Exercise details
Report the total number of lines that include the string "mesh", without any other text.

(Source records)
______

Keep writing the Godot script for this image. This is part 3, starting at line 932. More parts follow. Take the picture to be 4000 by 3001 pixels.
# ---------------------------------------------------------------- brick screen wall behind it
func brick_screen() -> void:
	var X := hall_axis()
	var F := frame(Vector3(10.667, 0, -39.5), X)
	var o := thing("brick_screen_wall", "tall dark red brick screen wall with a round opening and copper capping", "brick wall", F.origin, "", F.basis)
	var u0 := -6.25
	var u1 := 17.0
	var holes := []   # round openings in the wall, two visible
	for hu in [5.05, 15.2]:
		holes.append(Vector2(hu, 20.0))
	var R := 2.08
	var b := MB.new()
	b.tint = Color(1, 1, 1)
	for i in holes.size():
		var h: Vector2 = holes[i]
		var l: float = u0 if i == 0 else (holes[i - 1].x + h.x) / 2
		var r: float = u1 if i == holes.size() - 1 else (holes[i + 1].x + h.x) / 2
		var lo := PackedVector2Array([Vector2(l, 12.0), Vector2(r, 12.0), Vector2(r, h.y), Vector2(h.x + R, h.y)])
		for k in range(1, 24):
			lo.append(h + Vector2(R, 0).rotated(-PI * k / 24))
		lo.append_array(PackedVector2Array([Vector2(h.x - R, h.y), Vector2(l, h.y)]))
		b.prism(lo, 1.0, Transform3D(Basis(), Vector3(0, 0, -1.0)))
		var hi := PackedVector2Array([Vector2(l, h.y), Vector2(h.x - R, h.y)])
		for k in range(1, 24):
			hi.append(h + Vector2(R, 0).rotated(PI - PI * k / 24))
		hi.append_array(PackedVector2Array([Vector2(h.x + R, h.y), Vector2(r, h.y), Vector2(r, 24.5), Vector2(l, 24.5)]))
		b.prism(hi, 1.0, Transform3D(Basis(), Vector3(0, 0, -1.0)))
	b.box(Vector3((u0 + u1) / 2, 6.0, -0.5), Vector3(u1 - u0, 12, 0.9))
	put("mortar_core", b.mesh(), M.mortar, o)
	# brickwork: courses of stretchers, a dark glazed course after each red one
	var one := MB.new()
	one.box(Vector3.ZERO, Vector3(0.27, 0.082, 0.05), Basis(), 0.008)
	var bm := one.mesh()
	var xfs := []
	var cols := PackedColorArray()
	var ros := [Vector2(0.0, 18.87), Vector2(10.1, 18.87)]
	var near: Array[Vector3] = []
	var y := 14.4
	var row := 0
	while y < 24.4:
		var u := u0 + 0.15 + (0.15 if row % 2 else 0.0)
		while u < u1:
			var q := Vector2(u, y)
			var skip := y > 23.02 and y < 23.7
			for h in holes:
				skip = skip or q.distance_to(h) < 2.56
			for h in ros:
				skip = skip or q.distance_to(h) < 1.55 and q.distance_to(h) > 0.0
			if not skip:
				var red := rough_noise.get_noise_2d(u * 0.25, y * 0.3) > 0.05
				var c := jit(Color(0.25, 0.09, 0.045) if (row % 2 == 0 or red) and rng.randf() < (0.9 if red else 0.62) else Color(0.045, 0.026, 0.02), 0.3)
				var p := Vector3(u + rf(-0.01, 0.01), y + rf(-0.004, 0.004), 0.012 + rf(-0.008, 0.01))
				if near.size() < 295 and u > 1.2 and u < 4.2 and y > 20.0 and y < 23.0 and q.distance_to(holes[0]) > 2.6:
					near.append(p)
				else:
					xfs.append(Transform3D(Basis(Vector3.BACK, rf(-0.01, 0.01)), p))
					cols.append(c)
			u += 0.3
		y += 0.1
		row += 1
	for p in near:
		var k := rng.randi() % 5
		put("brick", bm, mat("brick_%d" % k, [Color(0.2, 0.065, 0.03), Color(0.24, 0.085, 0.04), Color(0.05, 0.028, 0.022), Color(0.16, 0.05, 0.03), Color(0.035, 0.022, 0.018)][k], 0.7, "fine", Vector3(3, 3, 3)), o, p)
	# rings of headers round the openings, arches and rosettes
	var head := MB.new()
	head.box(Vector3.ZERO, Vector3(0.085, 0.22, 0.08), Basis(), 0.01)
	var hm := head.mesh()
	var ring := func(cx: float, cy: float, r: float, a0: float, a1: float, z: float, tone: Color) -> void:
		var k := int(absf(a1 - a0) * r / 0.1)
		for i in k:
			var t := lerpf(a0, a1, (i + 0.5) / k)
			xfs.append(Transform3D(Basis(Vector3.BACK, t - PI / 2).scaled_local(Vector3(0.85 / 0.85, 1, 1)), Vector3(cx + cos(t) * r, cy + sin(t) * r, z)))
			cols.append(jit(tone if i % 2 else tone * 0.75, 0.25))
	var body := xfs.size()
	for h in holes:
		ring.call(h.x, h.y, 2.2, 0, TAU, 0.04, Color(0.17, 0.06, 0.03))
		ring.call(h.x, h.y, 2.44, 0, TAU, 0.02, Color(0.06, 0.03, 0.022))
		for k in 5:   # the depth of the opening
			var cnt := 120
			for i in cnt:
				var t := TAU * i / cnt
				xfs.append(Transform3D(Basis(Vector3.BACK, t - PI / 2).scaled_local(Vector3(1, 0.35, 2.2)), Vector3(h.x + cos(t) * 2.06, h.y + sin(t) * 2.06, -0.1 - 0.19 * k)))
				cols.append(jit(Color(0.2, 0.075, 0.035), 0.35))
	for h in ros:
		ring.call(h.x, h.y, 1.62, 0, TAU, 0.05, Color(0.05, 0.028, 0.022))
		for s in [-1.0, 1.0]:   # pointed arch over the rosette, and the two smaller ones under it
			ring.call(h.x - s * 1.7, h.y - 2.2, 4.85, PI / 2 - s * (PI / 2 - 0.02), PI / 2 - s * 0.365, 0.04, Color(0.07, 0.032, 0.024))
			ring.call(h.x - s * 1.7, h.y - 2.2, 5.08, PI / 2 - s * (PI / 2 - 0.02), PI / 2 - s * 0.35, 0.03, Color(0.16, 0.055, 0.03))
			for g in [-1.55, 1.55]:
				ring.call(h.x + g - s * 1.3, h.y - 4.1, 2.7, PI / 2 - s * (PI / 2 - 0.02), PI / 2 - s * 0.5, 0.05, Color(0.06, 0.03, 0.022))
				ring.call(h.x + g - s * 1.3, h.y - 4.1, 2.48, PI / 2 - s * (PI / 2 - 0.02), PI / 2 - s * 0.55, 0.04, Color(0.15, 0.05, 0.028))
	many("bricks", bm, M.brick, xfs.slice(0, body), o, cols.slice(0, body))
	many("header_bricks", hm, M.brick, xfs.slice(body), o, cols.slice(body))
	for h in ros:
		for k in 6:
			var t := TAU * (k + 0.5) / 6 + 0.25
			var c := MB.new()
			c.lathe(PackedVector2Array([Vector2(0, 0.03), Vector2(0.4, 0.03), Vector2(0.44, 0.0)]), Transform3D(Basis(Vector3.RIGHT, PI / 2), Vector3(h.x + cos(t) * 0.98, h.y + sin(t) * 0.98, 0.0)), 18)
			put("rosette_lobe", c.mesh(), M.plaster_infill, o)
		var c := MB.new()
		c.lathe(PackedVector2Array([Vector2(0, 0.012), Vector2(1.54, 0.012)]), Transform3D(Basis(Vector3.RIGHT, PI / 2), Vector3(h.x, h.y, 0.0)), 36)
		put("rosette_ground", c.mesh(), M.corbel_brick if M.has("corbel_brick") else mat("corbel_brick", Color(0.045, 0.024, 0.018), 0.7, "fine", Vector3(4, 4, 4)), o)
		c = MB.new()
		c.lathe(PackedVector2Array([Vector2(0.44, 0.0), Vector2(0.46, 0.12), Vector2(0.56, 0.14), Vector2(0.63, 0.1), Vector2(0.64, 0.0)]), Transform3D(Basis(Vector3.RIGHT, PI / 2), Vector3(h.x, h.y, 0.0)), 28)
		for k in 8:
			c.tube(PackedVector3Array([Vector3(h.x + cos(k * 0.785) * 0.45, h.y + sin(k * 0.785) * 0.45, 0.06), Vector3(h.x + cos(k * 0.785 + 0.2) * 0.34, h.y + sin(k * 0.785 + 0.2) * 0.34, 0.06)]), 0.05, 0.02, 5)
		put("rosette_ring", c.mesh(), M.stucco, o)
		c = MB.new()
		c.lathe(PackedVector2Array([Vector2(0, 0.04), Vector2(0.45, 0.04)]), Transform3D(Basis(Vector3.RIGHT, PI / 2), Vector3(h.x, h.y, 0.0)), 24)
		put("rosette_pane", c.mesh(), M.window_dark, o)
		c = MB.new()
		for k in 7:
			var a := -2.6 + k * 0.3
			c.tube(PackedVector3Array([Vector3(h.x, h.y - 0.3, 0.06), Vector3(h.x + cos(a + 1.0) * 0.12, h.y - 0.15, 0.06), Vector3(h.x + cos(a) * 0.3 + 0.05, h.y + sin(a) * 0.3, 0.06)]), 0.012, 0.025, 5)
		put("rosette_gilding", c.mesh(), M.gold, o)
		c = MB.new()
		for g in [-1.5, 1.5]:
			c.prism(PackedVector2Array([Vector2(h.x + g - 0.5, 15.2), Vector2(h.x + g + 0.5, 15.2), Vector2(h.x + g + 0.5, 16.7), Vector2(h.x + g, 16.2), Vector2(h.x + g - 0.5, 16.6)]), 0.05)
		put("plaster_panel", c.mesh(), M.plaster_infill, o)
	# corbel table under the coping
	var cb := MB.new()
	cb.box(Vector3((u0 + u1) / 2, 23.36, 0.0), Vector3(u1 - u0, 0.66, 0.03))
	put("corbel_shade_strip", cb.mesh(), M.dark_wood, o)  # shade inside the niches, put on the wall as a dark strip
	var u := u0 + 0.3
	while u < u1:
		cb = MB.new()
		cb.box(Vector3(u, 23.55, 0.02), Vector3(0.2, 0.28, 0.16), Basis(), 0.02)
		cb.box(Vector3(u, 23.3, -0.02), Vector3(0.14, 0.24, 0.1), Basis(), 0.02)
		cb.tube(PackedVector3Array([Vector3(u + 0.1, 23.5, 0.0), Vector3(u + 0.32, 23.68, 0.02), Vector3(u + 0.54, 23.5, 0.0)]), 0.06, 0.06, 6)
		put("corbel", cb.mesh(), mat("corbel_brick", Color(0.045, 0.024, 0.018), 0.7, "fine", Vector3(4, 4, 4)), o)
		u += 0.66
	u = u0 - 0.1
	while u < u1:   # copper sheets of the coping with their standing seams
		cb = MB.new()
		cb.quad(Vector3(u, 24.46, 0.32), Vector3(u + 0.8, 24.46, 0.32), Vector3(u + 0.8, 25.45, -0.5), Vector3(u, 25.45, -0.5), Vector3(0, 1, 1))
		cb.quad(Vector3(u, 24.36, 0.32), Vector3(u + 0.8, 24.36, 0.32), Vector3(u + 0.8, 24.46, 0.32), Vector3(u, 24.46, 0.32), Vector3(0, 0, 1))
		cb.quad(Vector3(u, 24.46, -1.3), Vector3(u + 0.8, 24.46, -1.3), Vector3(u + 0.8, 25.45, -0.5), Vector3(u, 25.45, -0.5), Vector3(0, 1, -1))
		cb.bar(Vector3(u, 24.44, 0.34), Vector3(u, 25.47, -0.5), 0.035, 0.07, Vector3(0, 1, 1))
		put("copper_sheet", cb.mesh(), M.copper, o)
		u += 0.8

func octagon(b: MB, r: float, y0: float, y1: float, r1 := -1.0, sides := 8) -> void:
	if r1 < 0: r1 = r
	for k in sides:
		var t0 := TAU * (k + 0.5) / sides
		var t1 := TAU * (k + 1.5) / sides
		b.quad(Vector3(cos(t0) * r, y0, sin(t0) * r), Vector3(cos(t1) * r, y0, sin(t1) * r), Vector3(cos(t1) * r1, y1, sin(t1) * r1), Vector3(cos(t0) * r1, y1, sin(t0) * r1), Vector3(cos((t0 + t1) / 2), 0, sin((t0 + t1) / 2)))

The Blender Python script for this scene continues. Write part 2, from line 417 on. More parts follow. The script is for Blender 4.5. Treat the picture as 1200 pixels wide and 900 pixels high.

______

Result of this exercise
12